Despite the claim that gun ownership protects women from domestic abusers, guns are the number one tool used in domestic violence homicides. In 1998, for every woman who used a gun in self-defense, 101 were killed by a gun. The vast majority of the people involved were intimate partners.
The numbers from the HAWC report are terrifying. Domestic partner violence makes up nearly 10 percent of crime in the Houston area. Ten percent of all officers killed in the line of duty were responding to domestic violence calls. Nearly 70 percent of mass shooters between 2014 and 2019 involved a man with a history of domestic violence. The risk of a domestic violence murder occurring in a house with a gun in it raises to 500 percent.
This is not the only sharp spike in gun violence following the passage of permitless carry. Mass shootings also jumped 62.5 percent in the years since it became law. Fewer people are stopped now when they are carrying weapons, which has led to more successful attacks. This combines with the general hands-off approach to all gun ownership in the state to empower would-be shooters to use their weapons more frequently.

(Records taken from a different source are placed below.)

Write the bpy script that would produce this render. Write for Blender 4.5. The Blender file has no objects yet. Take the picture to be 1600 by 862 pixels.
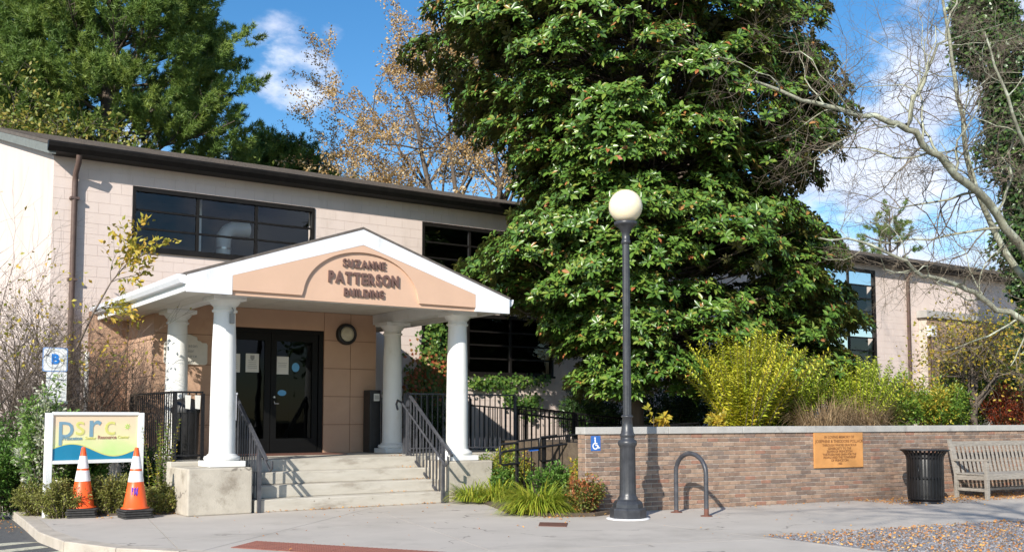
import bpy, math, random
import numpy as np
from mathutils import Vector, Matrix
R = math.radians
random.seed(7)
rng = np.random.default_rng(11)
S = bpy.context.scene
COL = S.collection

# ------------------------------------------------------------------ camera
YAW, PITCH, FPX, CX, CY, EYE = R(34.4), R(4.0), 1605.0, 800.0, 540.0, 1.4
cd = bpy.data.cameras.new('camera')
cam = bpy.data.objects.new('camera', cd); COL.objects.link(cam); S.camera = cam
cam.location = (0, 0, EYE); cam.rotation_euler = (R(90) + PITCH, 0, -YAW)
cd.sensor_width = 36; cd.lens = FPX / 1600 * 36
cd.shift_y = (CY - 431) / 1600
cd.clip_start = .1; cd.clip_end = 3000

# ------------------------------------------------------------------ sky, sun, exposure
SUN_EL = 28.5
LX, LY = .84, .54                                  # the way the light travels over the ground
S.view_settings.view_transform = 'Standard'; S.view_settings.look = 'None'
S.view_settings.exposure = .46; S.view_settings.gamma = 1
w = bpy.data.worlds.new('World'); S.world = w; w.use_nodes = True
nt = w.node_tree; nt.nodes.clear()
def N(t, typ, **k):
    n = t.nodes.new(typ)
    for a, b in k.items(): setattr(n, a, b)
    return n
out = N(nt, 'ShaderNodeOutputWorld'); bg = N(nt, 'ShaderNodeBackground'); bg.inputs[1].default_value = .10
sky = N(nt, 'ShaderNodeTexSky', sky_type='NISHITA'); sky.sun_disc = False
sky.sun_elevation = R(SUN_EL); sky.sun_rotation = math.atan2(-LX, -LY)
sky.altitude = 50; sky.air_density = 1.0; sky.dust_density = .25; sky.ozone_density = 2.2
hs = N(nt, 'ShaderNodeHueSaturation'); hs.inputs['Saturation'].default_value = 1.32; hs.inputs['Value'].default_value = 1.22
nt.links.new(sky.outputs[0], hs.inputs['Color'])
tc = N(nt, 'ShaderNodeTexCoord')
def pixdir(x, y):
    fw = Vector((math.sin(YAW)*math.cos(PITCH), math.cos(YAW)*math.cos(PITCH), math.sin(PITCH)))
    rt = Vector((math.cos(YAW), -math.sin(YAW), 0)); up = rt.cross(fw)
    return (fw*FPX + rt*(x-CX) - up*(y-CY)).normalized()
noise = N(nt, 'ShaderNodeTexNoise'); noise.inputs['Scale'].default_value = 11; noise.inputs['Detail'].default_value = 9; noise.inputs['Roughness'].default_value = .58
mp = N(nt, 'ShaderNodeMapping'); mp.inputs['Scale'].default_value = (1, 1, 1.9)
nt.links.new(tc.outputs['Generated'], mp.inputs[0]); nt.links.new(mp.outputs[0], noise.inputs['Vector'])
def M(op, a, b=None, c=None, t=nt, clamp=False):
    n = N(t, 'ShaderNodeMath', operation=op, use_clamp=clamp)
    for i, v in enumerate((a, b, c)):
        if v is None: continue
        if isinstance(v, (int, float)): n.inputs[i].default_value = v
        else: t.links.new(v, n.inputs[i])
    return n.outputs[0]
# banks of cloud standing in given directions of the sky: (direction, angular radius in degrees, strength)
banks = [(pixdir(462, 122), 2.2, .66), (pixdir(440, 60), 2.0, .30), (pixdir(330, 215), 1.8, .34), (pixdir(517, 50), .8, .30),
         (pixdir(1450, 330), 6.5, .85), (pixdir(1330, 320), 4.5, .6), (pixdir(1500, 90), 4.8, .7), (pixdir(1600, 60), 5, .85), (pixdir(1540, 230), 5.0, .7),
         (pixdir(1430, 90), 3, .36), (pixdir(240, 330), 5, .5), (Vector((.9, -.3, .3)).normalized(), 16, .9), (Vector((.3, -.9, .35)).normalized(), 18, .8),
         (Vector((-.8, .4, .35)).normalized(), 14, .8), (Vector((-.3, .8, .5)).normalized(), 7, .5)]
acc = None
nrm = N(nt, 'ShaderNodeVectorMath', operation='NORMALIZE'); nt.links.new(tc.outputs['Generated'], nrm.inputs[0])
for d, rad, st in banks:
    vm = N(nt, 'ShaderNodeVectorMath', operation='DOT_PRODUCT'); nt.links.new(nrm.outputs[0], vm.inputs[0]); vm.inputs[1].default_value = d
    mr = N(nt, 'ShaderNodeMapRange', interpolation_type='SMOOTHSTEP')
    mr.inputs['From Min'].default_value = math.cos(R(rad*1.35)); mr.inputs['From Max'].default_value = math.cos(R(rad*.15))
    mr.inputs['To Max'].default_value = st
    nt.links.new(vm.outputs['Value'], mr.inputs['Value'])
    acc = mr.outputs[0] if acc is None else M('MAXIMUM', acc, mr.outputs[0])
dens = M('ADD', acc, M('MULTIPLY', M('SUBTRACT', noise.outputs[0], .5), 3.4))
dens = M('MULTIPLY', dens, M('MULTIPLY', acc, 3.0, clamp=True))
cm = N(nt, 'ShaderNodeMapRange', interpolation_type='SMOOTHSTEP'); cm.inputs['From Min'].default_value = .18; cm.inputs['From Max'].default_value = .95; cm.inputs['To Max'].default_value = .93
nt.links.new(dens, cm.inputs['Value'])
n2 = N(nt, 'ShaderNodeTexNoise'); n2.inputs['Scale'].default_value = 15; n2.inputs['Detail'].default_value = 6
nt.links.new(mp.outputs[0], n2.inputs['Vector'])
cr = N(nt, 'ShaderNodeMix', data_type='RGBA'); cr.inputs[6].default_value = (4.3, 5.1, 7.3, 1); cr.inputs[7].default_value = (8.6, 8.9, 9.6, 1)
nt.links.new(M('MULTIPLY_ADD', n2.outputs[0], 2.6, -.75, clamp=True), cr.inputs[0])
mx = N(nt, 'ShaderNodeMix', data_type='RGBA')
nt.links.new(cm.outputs[0], mx.inputs[0]); nt.links.new(hs.outputs[0], mx.inputs[6]); nt.links.new(cr.outputs[2], mx.inputs[7])
nt.links.new(mx.outputs[2], bg.inputs[0]); nt.links.new(bg.outputs[0], out.inputs[0])
sd = bpy.data.lights.new('sun', 'SUN'); sd.energy = 5.0; sd.angle = R(.53); sd.color = (1, .94, .84)
sun = bpy.data.objects.new('sun', sd); COL.objects.link(sun)
sun.rotation_euler = Vector((LX, LY, -math.hypot(LX, LY)*math.tan(R(SUN_EL)))).to_track_quat('-Z', 'Y').to_euler()
sun.location = (-20, -15, 20)
S.cycles.max_bounces = 8; S.cycles.transparent_max_bounces = 12

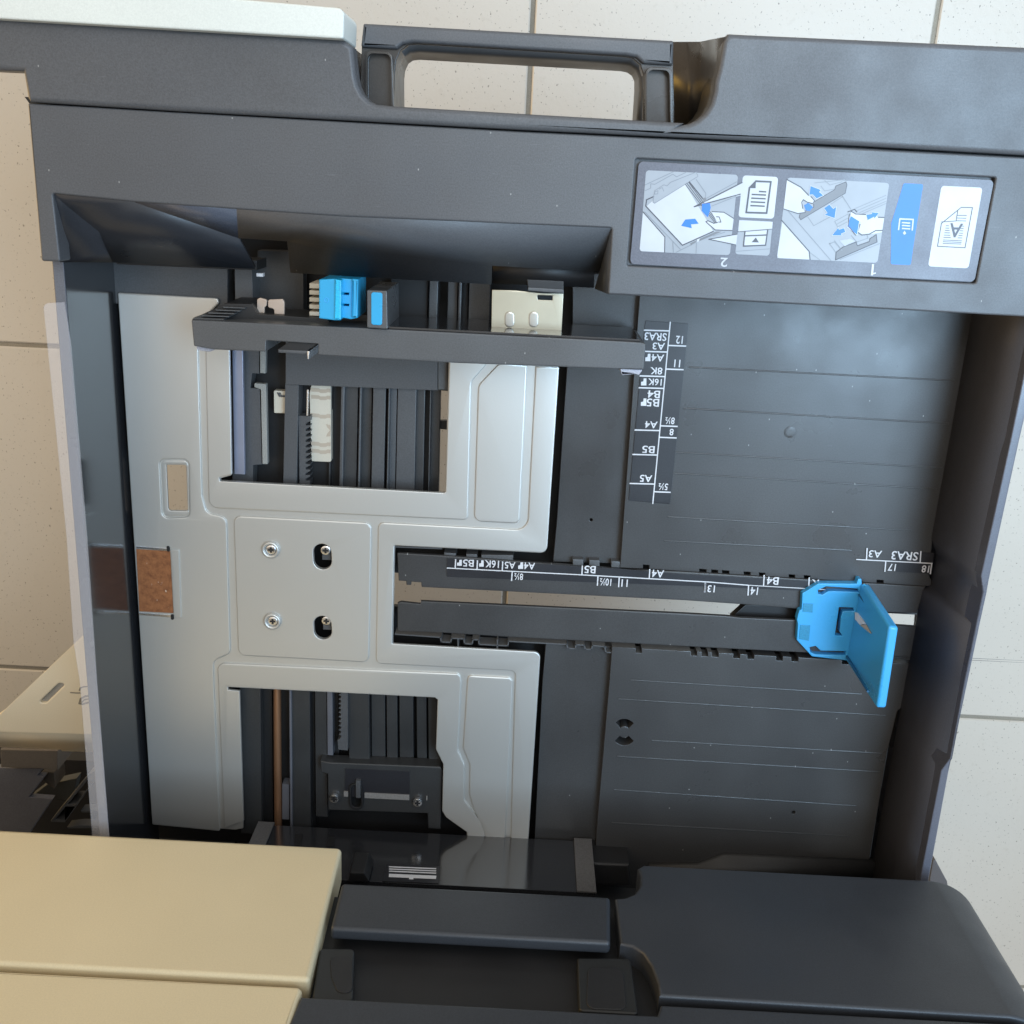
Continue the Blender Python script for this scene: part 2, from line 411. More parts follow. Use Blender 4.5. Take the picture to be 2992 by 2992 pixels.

On the domestic violence front, Texans with restraining orders linked to attacks on intimate partners will once again be allowed to carry firearms. A new federal law prohibiting such people from gun ownership was struck down by the Fifth Circuit Court of Appeals in September. The HAWC reports that clients have already said that their abusers responded to the news by sending their victims pictures of them with guns. The decision will likely be appealed to the Supreme Court, which has embraced a far-right attitude on gun ownership despite the clear danger it presents to victims of domestic abuse.
“My biggest fear at night was him coming to my house and shooting me and my loved ones,” said one HAWC client quoted in the report. “After obtaining a protective order, although it was just a piece of paper, it allowed me to feel more at peace. Having the protective order restricts his power to have a gun. This allowed me to feel safe. It allowed me to sleep better. I recently was subpoenaed for a criminal case he has pending and if it wasn’t for the protective order and knowing he doesn’t have access to guns, I would not participate.”